Several lawmakers in both chambers spoke out against the federal pension provision in the payroll tax cut extension bill. “Our federal employees are not a piggybank. We should not reach into their pockets every time we have to pay for something,” said Cummings.

“While there are many federal employees in the capital region, it is worth noting that more than 85 percent of the workforce is outside of Washington,” said Wolf. “Eighty-five percent. More than 65 percent of all federal employees work in agencies that support our national defense capabilities as we continue to fight the war on terror.”

Federal employee advocates also criticized the changes to the federal pension system. “This legislation sets a dangerous precedent by sending the message that future civil servants can serve as the downpayment for legislation needing funding,” said Patricia Niehaus, president of the Federal Managers Association. “Federal employees are not only being targeted in the name of deficit reduction, but now it seems Congress is willing to use them as a means to pay for any [emphasis in original] legislation.”

Gregory Junemann, president of the International Federation of Professional and Technical Engineers, said the pension provision pits younger federal workers against those already working for the government. He also cautioned that while the measure in the payroll tax cut extension agreement targets new hires, it doesn’t bode well for existing federal employees. “For those not immediately affected, we would remind them that once a third-tier retirement plan is established, it will become the new baseline and will fuel future calls for additional punitive payroll deductions or cuts for all federal workers.”

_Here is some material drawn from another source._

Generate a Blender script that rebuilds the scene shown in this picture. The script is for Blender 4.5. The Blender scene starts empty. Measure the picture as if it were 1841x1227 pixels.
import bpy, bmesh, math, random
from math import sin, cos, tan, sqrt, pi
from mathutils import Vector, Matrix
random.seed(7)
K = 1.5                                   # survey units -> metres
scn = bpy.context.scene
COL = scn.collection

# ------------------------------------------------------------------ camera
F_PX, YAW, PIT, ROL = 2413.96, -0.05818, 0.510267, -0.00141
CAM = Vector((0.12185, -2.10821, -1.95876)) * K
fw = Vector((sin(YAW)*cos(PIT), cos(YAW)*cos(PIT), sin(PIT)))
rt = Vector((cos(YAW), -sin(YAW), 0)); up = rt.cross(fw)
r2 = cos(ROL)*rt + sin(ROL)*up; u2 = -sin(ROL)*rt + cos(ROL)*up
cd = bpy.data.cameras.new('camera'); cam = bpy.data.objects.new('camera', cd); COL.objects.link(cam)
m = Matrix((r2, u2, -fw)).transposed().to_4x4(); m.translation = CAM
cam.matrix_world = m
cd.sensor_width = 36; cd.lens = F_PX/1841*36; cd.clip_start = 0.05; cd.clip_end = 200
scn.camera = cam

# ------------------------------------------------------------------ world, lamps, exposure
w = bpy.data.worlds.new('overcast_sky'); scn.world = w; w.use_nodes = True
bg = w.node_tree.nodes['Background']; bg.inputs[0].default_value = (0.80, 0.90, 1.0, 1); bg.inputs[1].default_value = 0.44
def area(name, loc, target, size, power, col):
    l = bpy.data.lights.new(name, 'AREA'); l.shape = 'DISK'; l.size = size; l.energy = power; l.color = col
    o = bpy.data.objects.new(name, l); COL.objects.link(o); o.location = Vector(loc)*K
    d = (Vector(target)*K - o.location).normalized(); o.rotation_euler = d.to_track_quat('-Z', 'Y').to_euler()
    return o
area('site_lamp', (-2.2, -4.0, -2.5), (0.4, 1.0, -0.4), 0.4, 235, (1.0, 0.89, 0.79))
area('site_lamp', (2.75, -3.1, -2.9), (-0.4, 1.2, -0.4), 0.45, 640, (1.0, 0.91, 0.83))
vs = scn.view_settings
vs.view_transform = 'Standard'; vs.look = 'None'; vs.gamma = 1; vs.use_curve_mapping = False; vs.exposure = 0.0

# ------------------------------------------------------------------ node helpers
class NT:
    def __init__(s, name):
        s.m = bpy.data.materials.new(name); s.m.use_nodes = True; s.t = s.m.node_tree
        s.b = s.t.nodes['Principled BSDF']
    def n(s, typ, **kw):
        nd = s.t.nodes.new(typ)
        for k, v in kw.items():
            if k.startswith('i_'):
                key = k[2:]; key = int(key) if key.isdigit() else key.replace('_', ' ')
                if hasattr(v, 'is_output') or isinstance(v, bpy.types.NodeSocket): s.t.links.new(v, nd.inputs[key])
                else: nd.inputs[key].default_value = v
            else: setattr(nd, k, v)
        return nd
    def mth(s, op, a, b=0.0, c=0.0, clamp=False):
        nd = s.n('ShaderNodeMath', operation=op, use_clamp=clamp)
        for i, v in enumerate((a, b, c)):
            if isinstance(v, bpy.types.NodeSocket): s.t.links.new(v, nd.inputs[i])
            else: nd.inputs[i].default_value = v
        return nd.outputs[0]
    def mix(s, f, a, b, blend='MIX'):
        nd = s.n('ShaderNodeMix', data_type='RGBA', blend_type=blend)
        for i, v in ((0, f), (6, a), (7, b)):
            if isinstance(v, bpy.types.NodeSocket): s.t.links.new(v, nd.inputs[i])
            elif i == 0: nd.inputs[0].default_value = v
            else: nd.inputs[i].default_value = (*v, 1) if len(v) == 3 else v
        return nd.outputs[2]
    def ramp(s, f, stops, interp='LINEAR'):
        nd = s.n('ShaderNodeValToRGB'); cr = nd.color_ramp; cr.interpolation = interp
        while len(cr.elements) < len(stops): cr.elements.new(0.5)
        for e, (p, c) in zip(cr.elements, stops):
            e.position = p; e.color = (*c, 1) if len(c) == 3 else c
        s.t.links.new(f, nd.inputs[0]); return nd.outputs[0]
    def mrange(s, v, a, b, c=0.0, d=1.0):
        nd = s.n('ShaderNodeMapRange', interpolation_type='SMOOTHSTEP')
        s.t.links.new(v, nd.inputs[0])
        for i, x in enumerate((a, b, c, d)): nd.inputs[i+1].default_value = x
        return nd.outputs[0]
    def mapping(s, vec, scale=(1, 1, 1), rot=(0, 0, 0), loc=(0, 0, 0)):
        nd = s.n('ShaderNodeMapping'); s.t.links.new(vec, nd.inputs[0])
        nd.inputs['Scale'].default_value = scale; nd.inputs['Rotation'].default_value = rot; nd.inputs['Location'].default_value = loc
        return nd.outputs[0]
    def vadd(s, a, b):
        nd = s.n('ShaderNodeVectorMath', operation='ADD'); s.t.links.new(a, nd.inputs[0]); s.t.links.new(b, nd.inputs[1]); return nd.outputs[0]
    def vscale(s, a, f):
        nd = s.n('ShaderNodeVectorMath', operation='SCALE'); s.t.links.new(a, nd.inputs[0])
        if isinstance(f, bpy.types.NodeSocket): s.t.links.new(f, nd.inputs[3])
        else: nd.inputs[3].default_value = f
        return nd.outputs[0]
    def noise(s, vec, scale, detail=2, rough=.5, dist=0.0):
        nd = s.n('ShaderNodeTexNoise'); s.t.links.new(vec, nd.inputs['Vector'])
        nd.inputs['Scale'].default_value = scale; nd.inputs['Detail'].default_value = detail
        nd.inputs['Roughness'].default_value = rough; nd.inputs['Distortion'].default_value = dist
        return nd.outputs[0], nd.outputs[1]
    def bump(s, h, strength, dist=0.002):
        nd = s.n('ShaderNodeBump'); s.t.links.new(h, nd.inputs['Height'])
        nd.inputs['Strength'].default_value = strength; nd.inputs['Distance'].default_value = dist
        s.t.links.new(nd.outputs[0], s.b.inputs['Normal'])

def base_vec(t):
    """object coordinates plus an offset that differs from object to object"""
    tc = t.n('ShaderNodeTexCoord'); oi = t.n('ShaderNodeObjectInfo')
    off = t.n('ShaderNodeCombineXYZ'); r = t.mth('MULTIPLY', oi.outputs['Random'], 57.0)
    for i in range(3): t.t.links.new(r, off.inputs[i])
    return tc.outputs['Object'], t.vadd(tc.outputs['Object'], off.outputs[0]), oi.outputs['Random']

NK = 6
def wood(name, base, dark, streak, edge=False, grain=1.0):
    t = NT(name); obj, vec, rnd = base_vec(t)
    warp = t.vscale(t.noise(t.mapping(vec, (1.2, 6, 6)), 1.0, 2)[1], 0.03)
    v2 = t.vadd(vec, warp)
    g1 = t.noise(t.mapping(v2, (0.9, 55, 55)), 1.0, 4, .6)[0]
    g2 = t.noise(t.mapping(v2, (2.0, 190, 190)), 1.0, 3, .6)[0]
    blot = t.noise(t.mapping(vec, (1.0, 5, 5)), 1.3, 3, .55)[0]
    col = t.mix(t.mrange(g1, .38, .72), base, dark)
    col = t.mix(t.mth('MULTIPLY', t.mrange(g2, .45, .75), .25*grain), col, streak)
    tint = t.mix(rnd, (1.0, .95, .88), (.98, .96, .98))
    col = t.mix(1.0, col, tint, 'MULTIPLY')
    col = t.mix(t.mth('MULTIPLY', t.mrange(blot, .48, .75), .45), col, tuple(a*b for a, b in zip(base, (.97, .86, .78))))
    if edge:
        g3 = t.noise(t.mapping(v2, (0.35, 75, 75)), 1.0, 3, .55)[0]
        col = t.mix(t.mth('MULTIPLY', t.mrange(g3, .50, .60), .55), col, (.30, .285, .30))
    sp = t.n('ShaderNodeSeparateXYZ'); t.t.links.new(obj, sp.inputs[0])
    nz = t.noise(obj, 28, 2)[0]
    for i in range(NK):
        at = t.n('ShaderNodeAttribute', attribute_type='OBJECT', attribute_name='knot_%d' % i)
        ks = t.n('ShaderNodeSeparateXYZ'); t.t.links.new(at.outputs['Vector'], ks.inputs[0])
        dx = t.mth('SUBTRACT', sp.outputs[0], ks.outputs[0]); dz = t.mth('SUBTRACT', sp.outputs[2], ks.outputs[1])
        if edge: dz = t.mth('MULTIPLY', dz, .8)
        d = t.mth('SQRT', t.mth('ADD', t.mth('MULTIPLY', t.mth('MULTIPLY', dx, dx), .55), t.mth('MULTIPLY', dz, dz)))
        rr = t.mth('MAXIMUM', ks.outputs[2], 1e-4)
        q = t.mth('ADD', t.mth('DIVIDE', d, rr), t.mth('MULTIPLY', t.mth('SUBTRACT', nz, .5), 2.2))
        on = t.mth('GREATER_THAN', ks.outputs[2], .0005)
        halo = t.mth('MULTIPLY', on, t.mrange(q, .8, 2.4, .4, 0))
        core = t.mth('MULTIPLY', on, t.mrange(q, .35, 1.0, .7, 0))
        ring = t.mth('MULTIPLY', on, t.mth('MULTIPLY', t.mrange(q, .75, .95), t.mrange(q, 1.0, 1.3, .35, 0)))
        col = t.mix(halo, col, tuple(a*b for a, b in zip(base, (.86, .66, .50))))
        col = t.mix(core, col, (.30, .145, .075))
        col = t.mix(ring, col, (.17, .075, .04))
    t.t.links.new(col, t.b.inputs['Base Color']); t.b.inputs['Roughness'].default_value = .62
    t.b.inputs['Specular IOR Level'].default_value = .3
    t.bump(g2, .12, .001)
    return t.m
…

There are still several other separate legislative efforts pending that would affect federal pay and benefits. President Obama’s fiscal 2013 budget proposal recommends increasing the amount federal employees contribute to their government pensions by a total of 1.2 percent over three years beginning in 2013. The administration estimates the increase would save the government $27 billion over the next decade.

The GOP House leadership inserted stand-alone legislation (H.R. 3813) modifying the federal pension system into the massive transportation funding bill. Introduced by Rep. Dennis Ross, R-Fla., H.R. 3813 would require federal workers and members of Congress to contribute a total of 1.5 percent more over three years beginning in 2013 to their defined retirement benefits, among other provisions. Earlier this week, the House Rules Committee decided to break out H.R. 3813 into a separate piece of legislation again to be considered along with other measures related to energy and natural resources issues. Rules Committee Ranking Member Louise Slaughter, D-N.Y., called the highway bill a “Frankenstein piece of legislation.”

It’s unclear what will become of H.R. 3813 now that the federal pension-related provisions were approved in the payroll tax cut deal.